M4.4 solar flare

Saturday, 1 April 2017 22:37 UTC

M4.4 solar flare

Not a prank! We just had the first M-class solar flare since November last year!

It was an M4.42 solar flare (R1-minor) peaking at 21:48 UTC from sunspot region 2644 in the north-western quadrant of the Sun. Note that this solar flare is not from sunspot region 2645 that seemed more complex and faces Earth today! Sunspot region 2644 is at N14W53 not exactly facing Earth but we are happy anyway... we finally have an M-class solar flare this year!

First signs show that this solar flare indeed eruptive (it launched a coronal mass ejection) but the ejecta looks like it is heading well north and west pretty much away from Earth. Of course we need to wait some time before we get updated coronagraph imagery from SOHO and only then we can make a final conclusion so keep your eyes on this website for our final analysis which we will likely post tomorrow! Below we have an animation showing the eruptive nature of this solar flare. Imagine that the Earth would only be the size of a few pixels in the image below. Solar flares are powerful!

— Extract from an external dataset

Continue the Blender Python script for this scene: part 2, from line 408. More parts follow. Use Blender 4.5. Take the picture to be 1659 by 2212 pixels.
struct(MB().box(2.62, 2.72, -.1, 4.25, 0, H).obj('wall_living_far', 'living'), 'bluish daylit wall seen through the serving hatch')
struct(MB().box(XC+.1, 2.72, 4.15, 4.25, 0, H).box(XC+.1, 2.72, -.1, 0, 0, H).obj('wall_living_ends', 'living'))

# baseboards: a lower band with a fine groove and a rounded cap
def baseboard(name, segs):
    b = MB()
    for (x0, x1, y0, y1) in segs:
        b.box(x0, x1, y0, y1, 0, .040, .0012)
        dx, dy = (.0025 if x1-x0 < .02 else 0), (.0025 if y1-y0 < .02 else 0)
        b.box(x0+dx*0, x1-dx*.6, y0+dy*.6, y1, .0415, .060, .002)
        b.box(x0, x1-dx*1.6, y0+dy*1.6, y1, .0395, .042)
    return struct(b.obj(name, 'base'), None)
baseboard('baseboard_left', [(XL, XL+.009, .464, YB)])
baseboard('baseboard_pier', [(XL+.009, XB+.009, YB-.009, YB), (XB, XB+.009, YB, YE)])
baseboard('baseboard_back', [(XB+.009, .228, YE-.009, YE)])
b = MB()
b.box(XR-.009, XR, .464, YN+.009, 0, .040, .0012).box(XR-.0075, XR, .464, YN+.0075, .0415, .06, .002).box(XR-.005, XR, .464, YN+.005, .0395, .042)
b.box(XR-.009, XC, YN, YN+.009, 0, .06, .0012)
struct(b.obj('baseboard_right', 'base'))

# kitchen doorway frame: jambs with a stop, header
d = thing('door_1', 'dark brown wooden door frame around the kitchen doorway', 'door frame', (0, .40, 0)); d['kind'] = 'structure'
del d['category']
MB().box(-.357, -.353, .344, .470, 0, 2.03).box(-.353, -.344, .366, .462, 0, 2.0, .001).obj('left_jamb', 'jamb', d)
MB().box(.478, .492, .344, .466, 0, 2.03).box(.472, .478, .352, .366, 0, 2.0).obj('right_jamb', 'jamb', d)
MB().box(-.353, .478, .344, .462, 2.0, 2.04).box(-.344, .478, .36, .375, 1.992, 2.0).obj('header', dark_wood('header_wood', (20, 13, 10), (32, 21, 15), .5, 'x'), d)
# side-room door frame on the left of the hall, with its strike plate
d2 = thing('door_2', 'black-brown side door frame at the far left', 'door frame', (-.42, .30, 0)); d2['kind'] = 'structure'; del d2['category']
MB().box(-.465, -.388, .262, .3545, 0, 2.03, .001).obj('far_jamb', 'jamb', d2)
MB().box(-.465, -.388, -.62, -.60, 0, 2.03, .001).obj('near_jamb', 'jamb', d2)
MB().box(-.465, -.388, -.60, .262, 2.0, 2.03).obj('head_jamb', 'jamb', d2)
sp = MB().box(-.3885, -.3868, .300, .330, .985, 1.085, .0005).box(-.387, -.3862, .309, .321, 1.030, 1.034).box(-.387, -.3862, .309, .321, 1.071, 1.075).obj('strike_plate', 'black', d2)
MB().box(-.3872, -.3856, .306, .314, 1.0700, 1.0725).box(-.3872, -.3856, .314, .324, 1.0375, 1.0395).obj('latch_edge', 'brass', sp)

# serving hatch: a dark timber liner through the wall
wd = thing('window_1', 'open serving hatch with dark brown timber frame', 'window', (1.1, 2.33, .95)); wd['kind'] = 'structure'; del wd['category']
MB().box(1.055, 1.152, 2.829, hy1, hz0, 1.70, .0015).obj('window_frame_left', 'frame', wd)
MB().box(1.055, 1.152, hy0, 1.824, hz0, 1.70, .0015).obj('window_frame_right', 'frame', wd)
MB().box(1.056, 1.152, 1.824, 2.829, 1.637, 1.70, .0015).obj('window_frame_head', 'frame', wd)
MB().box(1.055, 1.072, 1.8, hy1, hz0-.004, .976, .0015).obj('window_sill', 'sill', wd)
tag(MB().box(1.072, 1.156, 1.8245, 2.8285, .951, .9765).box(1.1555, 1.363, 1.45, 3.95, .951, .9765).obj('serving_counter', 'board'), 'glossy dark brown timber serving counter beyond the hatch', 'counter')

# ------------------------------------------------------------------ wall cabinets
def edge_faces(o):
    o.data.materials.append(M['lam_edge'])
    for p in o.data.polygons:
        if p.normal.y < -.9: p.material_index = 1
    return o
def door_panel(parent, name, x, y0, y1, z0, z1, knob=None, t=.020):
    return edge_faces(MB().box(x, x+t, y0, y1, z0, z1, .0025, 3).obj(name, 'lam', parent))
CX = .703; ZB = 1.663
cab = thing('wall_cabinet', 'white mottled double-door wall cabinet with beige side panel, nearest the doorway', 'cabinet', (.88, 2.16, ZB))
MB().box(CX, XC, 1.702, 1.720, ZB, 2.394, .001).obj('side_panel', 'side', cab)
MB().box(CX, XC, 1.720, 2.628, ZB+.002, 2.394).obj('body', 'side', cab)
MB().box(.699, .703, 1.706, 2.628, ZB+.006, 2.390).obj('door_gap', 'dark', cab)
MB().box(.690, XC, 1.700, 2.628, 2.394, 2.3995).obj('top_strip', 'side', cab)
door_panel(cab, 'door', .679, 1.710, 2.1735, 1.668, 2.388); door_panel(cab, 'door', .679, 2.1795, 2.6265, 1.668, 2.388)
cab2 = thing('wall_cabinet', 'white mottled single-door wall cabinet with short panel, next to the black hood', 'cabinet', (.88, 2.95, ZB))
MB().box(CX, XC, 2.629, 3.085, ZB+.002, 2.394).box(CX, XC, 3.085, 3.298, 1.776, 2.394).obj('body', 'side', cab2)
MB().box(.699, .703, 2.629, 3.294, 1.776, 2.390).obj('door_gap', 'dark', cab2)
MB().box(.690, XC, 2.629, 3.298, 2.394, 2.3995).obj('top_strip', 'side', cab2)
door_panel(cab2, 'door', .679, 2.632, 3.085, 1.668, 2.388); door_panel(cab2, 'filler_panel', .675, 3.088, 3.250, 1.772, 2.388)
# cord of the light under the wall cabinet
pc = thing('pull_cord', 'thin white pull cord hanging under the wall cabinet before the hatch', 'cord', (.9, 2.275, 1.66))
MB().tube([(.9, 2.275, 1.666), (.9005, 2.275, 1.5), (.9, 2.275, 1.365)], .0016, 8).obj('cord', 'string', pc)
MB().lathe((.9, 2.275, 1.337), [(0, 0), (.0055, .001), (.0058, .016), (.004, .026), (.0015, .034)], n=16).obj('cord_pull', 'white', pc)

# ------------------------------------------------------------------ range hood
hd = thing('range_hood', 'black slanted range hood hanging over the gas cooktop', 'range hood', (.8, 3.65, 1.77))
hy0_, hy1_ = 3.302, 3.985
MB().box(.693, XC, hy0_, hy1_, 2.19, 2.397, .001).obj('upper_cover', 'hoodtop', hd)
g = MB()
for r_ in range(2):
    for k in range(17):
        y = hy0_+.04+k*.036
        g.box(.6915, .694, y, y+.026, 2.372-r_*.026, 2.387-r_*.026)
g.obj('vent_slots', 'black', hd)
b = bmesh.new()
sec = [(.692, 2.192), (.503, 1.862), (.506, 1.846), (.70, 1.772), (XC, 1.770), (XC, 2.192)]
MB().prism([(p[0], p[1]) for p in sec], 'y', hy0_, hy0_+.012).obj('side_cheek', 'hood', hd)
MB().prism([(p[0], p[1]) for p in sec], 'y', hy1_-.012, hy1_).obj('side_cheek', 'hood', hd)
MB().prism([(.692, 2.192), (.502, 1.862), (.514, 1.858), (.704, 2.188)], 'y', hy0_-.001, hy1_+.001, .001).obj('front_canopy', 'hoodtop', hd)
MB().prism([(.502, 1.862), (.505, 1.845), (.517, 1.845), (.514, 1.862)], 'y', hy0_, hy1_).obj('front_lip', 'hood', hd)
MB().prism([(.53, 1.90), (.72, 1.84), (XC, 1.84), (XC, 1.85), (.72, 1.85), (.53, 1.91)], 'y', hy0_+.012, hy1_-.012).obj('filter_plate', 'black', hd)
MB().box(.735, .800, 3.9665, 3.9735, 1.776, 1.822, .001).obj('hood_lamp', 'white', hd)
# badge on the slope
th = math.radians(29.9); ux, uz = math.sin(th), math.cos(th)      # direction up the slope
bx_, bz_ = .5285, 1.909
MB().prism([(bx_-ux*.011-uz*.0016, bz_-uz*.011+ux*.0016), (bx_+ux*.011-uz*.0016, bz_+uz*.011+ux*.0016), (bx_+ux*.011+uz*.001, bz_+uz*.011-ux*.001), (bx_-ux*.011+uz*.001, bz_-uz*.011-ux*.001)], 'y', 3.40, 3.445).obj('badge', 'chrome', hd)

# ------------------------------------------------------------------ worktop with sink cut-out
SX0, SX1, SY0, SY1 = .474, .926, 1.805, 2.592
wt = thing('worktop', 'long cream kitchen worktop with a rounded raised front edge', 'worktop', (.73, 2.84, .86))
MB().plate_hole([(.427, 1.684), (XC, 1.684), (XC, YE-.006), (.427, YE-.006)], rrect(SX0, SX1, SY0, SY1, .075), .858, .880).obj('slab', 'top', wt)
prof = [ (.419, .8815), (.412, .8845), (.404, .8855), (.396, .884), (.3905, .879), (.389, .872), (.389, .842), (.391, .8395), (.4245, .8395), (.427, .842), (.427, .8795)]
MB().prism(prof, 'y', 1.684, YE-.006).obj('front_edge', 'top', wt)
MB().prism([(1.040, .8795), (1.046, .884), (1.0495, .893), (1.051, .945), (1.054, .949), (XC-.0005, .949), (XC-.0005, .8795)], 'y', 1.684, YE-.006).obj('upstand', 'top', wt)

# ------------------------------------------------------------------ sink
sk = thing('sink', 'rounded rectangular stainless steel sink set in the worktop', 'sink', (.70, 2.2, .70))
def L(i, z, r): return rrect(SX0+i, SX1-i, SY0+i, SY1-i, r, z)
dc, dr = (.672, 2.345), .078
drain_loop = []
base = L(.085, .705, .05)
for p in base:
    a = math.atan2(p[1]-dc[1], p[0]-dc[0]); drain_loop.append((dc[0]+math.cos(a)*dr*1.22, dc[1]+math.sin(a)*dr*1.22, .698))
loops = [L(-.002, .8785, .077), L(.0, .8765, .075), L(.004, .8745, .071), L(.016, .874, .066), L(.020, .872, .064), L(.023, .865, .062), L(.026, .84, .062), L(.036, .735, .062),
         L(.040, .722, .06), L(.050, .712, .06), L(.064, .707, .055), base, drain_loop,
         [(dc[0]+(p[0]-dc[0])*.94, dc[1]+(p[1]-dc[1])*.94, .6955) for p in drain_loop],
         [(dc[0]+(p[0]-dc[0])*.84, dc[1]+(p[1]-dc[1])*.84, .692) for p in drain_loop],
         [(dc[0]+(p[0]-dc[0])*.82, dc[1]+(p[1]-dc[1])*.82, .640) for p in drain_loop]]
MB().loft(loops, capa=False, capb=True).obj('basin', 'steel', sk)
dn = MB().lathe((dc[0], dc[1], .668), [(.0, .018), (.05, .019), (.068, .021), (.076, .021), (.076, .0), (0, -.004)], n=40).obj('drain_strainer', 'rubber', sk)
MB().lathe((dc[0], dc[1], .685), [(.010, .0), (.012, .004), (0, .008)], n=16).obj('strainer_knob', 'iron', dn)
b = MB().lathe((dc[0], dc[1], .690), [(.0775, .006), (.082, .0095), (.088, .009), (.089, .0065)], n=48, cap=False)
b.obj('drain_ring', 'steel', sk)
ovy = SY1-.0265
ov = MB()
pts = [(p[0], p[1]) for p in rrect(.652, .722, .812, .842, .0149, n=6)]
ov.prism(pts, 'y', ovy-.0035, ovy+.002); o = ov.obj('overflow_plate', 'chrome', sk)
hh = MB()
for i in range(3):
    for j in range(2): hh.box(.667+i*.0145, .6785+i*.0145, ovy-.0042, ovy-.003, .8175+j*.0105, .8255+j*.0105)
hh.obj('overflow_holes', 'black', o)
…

⇧ SDO/AIA 211 Angstrom running difference animation showing how eruptive the M4.4 solar flare is. Source: SIDC.

Any mentioned solar flare in this article has a scaling factor applied by the Space Weather Prediction Center (SWPC), the reported solar flares are 42% smaller than for the science quality data. The scaling factor has been removed from our archived solar flare data to reflect the true physical units.